When I asked about this, usually I then heard of the technical difficulties, perhaps the whole of the rivers in the area depended on the diverting of the main Brahmaputra River back to its original course which it had left some centuries ago after an earthquake and that this was so difficult that it had not yet been decided how it could be done. What of the policy of “Grow More Food” and small scheme[s] which could be tackled to relieve the situation now? I told them of the examples I had seen. Some schemes like this were “under consideration”, some I had seen had not been heard of. Once one official grew a little exasperated and burst out that he was so busy and worked till 7 o’clock every evening “considering schemes”. He seemed blind to the red tape that bound him up and did not see that his work should be measured, not by the number of schemes on paper but by those he carried out.

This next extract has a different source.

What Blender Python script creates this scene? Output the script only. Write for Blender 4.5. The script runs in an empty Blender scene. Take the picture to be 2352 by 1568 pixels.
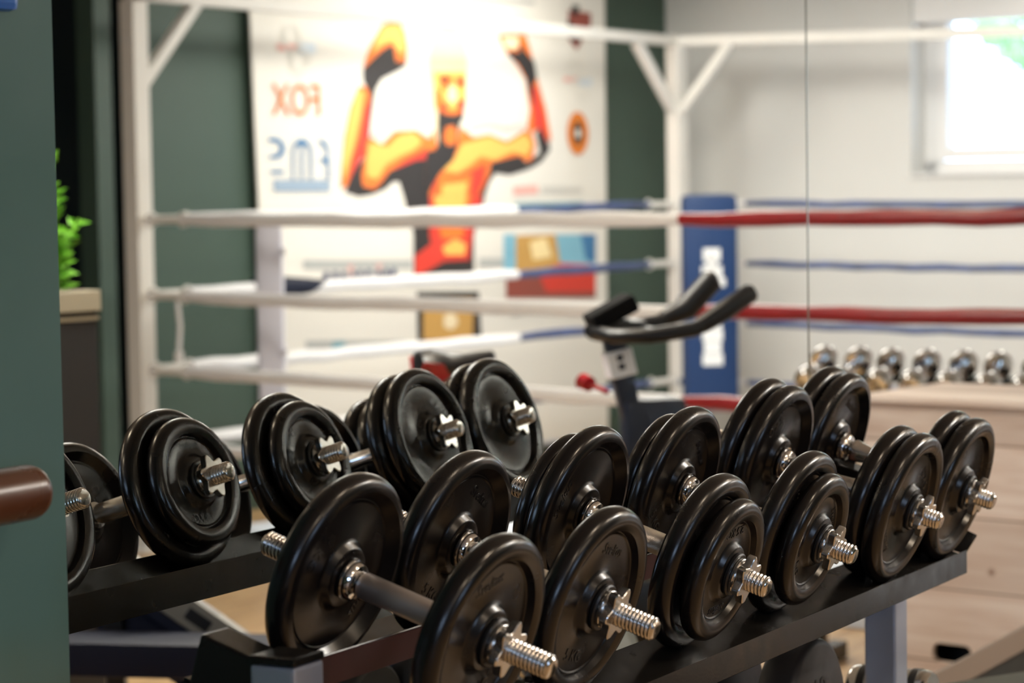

Once I had more detailed arguments from an engineer as to why these small schemes were not carried out. Rivers which were trying to change their course should be allowed to do so, he said, nature was still building up the soil of Bengal. The Government was against any embanking, “just look at what happened on the Damodar”. What of the people that inhabited the area, I asked him, for how many generations was this to be allowed to go on? Perhaps the Dutch were wrong in resisting the forces of nature by keeping out the sea? Should not rivers be controlled as they mostly are in all civilised countries? True, Bengal’s rivers present special problems—an embankment in itself is no solution and if it is not properly considered it can worsen the situation. Yet here was an engineer who had retreated before nature and was taking refuge in arguments justifying this as a correct and technical point of view.